The position of the EU, and the Swedish government at the time, was that further isolation will not encourage Cuba to improve on human rights, and that a common EU position would instead be the best way to achieve that.

But two of Sweden's political parties, the Liberals and Christian Democrats, said back in 2018 that they would vote against the proposal if it was taken to parliament.

Both parties told Foreign Minister Margot Wallström during a parliamentary Question Time that they would not back the agreement until there are significant changes in the Cuban regime's stance on human rights.

The government did not cite any reasons in the message to parliament which formally withdrew the agreement. It comes after the parliamentary foreign commission tabled a vote on the proposal which had been scheduled for April 24th. 

A press representative for Wallström told The Local that the bill's withdrawal was due to logistics. "It was because the parliament didn't have the time to [process the proposal] this year, so it was not an active decision by anyone," she said, directing The Local to the Foreign Ministry's press department, which The Local has contacted for further comment.

READ ALSO: Could Sweden put the EU's landmark Cuba deal on ice?


A vote on the proposal had been scheduled for April 24th. Photo: Tomas Oneborg/SvD/TT

The proposal was sent to parliament shortly before September's elections, which were followed by months of deadlock, only broken by the so-called January agreement between the governing Social Democrats and Green Party with the Centre and Liberal parties.

Foreign policy, however, was not part of the 73-point four-party agreement, leaving the government with no majority and in a position of needing to negotiate. 

Civil Rights Defenders, an organization that has long campaigned against ratification of the deal, has welcomed the proposal's withdrawal, and suggested that the latest developments suggest there is insufficient support for the deal in parliament. 

Erik Jennische, the organization's Latin America Programme Director, suggested three possible reasons behind the proposal's withdrawal. 

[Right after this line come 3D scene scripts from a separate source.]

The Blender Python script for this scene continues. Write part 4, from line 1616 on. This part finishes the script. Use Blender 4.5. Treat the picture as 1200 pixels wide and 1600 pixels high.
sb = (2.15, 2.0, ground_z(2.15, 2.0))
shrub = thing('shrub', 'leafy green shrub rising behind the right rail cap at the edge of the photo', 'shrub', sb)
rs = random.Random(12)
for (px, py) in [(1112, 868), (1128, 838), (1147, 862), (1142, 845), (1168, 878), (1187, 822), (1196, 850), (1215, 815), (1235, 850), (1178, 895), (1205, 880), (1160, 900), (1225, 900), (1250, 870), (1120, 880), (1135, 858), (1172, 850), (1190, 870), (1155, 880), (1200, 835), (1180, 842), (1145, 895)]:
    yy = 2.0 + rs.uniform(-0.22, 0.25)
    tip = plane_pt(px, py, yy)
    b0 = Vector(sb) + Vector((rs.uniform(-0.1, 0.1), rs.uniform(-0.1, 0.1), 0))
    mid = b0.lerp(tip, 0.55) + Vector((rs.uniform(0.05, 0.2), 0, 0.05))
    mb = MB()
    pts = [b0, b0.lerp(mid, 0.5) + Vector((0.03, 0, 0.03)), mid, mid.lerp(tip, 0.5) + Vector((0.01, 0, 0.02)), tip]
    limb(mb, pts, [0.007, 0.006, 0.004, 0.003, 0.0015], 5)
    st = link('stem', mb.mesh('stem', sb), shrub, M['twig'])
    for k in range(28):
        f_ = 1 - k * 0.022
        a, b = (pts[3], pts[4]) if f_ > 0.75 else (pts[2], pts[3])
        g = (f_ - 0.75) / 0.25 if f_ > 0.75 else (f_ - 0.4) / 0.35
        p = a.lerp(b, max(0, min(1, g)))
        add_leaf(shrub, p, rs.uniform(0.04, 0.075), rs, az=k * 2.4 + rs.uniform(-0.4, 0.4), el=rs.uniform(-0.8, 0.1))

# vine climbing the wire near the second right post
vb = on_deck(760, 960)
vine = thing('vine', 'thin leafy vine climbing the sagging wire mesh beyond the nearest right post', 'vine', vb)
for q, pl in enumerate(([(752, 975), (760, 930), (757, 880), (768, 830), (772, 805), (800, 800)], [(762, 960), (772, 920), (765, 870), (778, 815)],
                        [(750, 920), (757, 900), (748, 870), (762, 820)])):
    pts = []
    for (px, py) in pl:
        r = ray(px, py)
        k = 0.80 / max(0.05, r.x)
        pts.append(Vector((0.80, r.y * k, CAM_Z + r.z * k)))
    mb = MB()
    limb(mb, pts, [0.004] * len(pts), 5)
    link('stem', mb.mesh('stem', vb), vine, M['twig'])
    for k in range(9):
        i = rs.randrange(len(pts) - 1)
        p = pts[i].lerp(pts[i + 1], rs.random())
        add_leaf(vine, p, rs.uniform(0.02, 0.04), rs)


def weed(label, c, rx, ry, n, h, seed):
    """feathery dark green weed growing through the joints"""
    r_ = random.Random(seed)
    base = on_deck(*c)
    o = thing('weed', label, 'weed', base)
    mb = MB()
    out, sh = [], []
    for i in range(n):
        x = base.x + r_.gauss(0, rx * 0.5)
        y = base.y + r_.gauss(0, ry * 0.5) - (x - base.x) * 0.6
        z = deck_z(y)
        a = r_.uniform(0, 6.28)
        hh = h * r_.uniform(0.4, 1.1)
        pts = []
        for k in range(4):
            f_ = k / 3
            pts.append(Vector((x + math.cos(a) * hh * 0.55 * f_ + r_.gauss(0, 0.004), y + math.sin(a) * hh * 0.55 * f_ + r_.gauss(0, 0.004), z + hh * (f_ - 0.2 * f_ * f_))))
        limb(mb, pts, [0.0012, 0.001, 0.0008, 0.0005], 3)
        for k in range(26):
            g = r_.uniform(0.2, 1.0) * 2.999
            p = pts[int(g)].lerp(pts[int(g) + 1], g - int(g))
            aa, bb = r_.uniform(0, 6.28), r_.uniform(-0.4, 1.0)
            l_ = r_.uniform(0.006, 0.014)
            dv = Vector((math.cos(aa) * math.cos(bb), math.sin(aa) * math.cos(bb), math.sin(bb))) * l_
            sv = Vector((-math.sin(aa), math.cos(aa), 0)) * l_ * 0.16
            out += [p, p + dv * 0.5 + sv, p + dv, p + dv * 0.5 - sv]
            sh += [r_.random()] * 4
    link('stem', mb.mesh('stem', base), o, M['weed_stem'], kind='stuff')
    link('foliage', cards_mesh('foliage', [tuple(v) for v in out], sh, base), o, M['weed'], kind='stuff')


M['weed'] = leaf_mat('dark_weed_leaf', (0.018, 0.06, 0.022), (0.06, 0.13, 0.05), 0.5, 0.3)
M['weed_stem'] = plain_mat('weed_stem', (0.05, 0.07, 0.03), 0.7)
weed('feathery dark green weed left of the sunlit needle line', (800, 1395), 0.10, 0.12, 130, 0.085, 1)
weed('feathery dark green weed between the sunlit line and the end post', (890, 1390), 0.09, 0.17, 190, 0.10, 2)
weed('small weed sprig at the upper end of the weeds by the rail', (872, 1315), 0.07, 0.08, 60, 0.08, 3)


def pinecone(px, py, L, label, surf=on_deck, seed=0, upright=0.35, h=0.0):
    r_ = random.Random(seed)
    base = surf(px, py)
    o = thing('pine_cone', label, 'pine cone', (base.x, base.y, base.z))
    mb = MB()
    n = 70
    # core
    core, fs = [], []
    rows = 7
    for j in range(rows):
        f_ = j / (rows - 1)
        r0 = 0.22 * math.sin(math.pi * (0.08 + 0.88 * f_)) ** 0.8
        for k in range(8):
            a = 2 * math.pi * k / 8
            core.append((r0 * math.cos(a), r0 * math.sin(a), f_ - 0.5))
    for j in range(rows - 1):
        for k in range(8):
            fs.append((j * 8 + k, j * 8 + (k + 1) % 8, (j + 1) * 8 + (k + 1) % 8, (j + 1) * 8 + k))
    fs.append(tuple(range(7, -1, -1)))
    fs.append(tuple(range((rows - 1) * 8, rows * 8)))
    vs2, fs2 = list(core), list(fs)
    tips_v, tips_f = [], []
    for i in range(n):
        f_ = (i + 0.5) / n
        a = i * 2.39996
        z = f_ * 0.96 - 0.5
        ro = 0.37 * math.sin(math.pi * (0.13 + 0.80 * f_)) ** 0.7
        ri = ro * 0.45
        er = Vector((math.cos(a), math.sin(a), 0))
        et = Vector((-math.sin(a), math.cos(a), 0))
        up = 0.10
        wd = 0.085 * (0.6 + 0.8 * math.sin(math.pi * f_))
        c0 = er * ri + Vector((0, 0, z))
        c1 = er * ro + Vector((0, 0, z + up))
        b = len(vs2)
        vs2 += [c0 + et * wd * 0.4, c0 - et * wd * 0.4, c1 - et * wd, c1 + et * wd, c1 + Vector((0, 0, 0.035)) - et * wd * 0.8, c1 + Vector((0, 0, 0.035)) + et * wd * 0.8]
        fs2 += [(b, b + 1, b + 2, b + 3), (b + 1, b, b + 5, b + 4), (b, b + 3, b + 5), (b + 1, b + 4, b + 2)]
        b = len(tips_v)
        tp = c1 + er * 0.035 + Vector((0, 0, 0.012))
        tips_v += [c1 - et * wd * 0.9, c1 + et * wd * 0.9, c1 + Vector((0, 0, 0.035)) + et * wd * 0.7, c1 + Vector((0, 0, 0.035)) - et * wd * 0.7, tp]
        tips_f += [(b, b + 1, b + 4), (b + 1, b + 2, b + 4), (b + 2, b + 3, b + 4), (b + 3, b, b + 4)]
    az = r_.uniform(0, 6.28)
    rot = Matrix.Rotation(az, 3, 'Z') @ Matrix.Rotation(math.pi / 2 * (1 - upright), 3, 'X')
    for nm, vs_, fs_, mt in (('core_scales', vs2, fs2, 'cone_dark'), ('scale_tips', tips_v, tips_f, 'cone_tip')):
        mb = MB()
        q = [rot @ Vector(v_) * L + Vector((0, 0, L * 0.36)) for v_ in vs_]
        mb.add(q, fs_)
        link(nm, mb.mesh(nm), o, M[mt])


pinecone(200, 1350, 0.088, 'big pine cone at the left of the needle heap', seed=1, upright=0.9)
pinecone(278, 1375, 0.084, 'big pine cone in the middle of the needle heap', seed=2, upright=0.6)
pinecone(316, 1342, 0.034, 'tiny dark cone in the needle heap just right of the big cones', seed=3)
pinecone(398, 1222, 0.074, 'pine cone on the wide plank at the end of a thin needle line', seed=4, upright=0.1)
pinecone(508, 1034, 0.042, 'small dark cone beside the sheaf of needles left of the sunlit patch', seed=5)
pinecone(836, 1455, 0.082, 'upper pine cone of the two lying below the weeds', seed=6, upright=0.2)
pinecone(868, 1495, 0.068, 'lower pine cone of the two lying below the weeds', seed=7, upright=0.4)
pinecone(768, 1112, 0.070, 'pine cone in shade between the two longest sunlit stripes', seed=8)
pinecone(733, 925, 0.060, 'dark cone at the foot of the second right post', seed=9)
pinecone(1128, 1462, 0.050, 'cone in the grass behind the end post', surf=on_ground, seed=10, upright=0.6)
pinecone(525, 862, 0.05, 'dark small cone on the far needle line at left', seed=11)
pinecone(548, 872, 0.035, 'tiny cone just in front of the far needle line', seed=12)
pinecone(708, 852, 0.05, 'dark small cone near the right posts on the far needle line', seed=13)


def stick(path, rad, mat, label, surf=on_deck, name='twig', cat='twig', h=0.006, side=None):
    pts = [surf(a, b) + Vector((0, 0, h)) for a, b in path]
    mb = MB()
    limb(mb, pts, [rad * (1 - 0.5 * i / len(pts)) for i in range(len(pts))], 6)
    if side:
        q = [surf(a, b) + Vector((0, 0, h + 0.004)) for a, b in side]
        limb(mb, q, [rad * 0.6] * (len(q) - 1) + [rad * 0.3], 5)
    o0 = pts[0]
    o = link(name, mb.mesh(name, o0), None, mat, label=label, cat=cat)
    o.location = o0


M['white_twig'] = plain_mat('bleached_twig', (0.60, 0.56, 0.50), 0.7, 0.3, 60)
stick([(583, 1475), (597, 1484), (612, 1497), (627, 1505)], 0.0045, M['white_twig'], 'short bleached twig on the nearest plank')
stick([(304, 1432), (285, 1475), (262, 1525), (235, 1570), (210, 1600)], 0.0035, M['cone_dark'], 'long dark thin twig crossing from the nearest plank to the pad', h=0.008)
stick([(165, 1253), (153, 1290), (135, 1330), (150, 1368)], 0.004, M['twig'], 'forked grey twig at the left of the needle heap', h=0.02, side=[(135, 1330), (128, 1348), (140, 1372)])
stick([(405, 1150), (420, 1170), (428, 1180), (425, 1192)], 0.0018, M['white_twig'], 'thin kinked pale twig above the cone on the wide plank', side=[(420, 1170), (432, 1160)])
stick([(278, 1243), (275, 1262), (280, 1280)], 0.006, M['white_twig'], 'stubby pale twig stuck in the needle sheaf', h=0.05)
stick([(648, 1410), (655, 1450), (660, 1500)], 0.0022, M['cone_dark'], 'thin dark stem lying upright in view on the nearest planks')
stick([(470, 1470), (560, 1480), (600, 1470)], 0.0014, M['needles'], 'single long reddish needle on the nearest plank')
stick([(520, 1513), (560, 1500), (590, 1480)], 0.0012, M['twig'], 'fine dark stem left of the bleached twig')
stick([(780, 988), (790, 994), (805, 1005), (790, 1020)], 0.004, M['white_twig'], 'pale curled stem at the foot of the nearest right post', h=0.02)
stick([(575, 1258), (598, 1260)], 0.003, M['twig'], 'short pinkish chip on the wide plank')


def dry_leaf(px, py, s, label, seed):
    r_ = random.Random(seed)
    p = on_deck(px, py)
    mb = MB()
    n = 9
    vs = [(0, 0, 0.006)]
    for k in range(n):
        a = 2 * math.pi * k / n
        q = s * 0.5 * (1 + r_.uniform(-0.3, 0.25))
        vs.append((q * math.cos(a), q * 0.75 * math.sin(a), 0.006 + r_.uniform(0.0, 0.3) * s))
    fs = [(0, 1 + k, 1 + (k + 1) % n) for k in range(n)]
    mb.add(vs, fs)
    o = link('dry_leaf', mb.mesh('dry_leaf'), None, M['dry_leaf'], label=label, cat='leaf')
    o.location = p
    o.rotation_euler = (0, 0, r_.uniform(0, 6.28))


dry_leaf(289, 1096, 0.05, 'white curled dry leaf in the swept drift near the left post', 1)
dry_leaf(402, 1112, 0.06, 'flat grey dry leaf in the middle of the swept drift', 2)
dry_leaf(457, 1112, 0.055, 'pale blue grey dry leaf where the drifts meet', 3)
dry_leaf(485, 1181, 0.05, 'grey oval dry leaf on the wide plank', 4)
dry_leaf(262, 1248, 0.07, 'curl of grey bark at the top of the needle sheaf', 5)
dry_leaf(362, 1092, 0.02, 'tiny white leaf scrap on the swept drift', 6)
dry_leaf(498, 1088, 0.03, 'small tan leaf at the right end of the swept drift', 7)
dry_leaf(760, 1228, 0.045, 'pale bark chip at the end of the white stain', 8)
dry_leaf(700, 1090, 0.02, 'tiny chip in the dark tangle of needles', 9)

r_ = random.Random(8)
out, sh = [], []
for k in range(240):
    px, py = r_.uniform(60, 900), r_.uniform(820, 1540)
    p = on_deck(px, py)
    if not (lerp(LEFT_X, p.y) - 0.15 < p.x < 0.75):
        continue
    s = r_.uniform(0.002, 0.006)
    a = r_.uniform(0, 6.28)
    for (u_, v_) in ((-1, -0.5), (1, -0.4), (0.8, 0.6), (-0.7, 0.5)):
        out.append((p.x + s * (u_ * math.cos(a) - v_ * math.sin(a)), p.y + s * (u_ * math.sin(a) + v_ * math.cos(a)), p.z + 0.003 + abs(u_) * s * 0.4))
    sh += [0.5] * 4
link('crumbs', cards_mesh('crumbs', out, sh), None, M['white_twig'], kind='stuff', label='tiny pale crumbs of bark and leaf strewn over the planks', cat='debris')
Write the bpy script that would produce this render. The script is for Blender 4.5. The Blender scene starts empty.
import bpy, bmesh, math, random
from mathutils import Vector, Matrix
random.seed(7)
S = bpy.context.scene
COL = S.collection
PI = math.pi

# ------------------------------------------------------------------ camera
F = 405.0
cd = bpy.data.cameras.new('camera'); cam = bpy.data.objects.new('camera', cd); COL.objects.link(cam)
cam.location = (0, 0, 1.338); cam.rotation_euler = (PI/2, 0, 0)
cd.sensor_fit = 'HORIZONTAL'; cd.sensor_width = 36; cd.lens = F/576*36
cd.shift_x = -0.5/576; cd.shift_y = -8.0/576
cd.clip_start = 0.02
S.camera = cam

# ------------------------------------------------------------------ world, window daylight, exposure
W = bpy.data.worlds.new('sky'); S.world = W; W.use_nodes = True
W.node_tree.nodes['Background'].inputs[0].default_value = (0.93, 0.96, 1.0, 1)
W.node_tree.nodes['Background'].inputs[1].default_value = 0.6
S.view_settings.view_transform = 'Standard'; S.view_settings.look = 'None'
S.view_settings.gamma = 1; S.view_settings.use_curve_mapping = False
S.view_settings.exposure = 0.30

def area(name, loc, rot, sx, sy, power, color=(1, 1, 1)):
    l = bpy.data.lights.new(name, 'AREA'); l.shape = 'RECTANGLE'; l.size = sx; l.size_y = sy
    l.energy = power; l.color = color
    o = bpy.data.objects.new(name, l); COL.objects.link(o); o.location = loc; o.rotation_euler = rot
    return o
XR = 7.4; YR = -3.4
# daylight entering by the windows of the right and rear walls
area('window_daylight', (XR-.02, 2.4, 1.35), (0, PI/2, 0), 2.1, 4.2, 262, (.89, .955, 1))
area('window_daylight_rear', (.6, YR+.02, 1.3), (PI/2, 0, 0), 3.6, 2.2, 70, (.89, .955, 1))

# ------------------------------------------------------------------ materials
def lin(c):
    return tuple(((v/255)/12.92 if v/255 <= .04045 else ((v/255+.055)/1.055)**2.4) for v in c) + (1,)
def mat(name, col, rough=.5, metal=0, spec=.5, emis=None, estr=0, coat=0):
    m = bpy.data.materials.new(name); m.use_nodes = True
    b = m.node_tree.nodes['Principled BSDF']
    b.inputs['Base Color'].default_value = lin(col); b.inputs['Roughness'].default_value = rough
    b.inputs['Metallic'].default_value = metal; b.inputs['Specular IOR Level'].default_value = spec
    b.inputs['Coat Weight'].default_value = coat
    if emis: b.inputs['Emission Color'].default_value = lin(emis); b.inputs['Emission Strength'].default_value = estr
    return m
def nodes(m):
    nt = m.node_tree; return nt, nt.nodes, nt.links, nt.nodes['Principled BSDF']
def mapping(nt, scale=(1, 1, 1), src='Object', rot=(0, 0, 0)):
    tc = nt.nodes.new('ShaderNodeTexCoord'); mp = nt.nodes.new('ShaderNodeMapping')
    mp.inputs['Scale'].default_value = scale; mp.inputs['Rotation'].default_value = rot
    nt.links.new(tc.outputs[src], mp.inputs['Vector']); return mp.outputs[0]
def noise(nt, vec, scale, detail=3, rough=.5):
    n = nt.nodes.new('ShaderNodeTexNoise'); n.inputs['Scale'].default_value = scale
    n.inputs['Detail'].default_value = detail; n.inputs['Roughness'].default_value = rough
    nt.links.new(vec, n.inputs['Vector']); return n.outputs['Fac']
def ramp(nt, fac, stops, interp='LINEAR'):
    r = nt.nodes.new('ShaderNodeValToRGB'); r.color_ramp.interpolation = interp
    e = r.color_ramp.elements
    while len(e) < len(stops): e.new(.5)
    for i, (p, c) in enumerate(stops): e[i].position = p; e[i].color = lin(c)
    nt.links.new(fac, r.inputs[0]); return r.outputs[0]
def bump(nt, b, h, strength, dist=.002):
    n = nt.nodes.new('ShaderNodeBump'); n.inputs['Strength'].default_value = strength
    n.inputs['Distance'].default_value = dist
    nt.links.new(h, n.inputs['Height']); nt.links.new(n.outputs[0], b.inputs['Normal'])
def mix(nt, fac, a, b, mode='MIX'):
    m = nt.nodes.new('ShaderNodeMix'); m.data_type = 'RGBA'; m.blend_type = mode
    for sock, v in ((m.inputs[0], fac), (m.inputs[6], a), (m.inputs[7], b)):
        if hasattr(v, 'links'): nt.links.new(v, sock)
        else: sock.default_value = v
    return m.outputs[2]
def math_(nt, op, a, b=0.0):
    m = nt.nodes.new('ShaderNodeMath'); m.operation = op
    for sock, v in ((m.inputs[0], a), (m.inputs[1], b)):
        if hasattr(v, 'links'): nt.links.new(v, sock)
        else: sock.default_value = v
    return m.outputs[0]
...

"The first is that [the government] doesn't have the numbers for a majority, the second that the government realizes there is no change going on Cuba and thirdly, that the most prominent human rights defenders and democracy activists are against the government ratifying this agreement. That's what I believe, but the government has not said."


Negotiations on the deal began in 2014. Photo: AP Photo/Ramon Espinosa

Earlier in April, Cuba approved a new constitution, which reaffirmed the Communist Party as the only legitimate political party in the country but introduced term limits and codified other changes that have taken place over the past three decades.

Pro-democracy campaigners argue that the one-party system is a human rights violation, and Jennische said that the April constitution shows that Cuba's leadership does not have the will to change, and that "the negotiations [with the EU] have not succeeded".

He told The Local the development sent "a very strong signal to the Cuban government that if they continue with business as usual, that will have consequences", as well as potentially setting an example for the three other EU member states who have yet to ratify the agreement.

Negotiations on the EU-Cuba deal began in 2014 and it was provisionally applied in November 2017 following European Parliament approval in July that year. However, it requires ratification from all 28 of the EU's member states before it can be fully implemented, and this is often a long process. In Sweden, international agreements of this kind require the approval of parliament.

A provisional version of the agreement has begun to be implemented, but if the EU's member states do not all ratify the deal, it will not continue to be valid.

Cuba is the only country in Latin America that the EU does not already have some kind of legal agreement with, and the new deal comprised of three sections (one on political dialogue, one on cooperation and sector policy dialogue, and one on trade and trade cooperation) is seen as a European response to Donald Trump's isolationist approach to the island.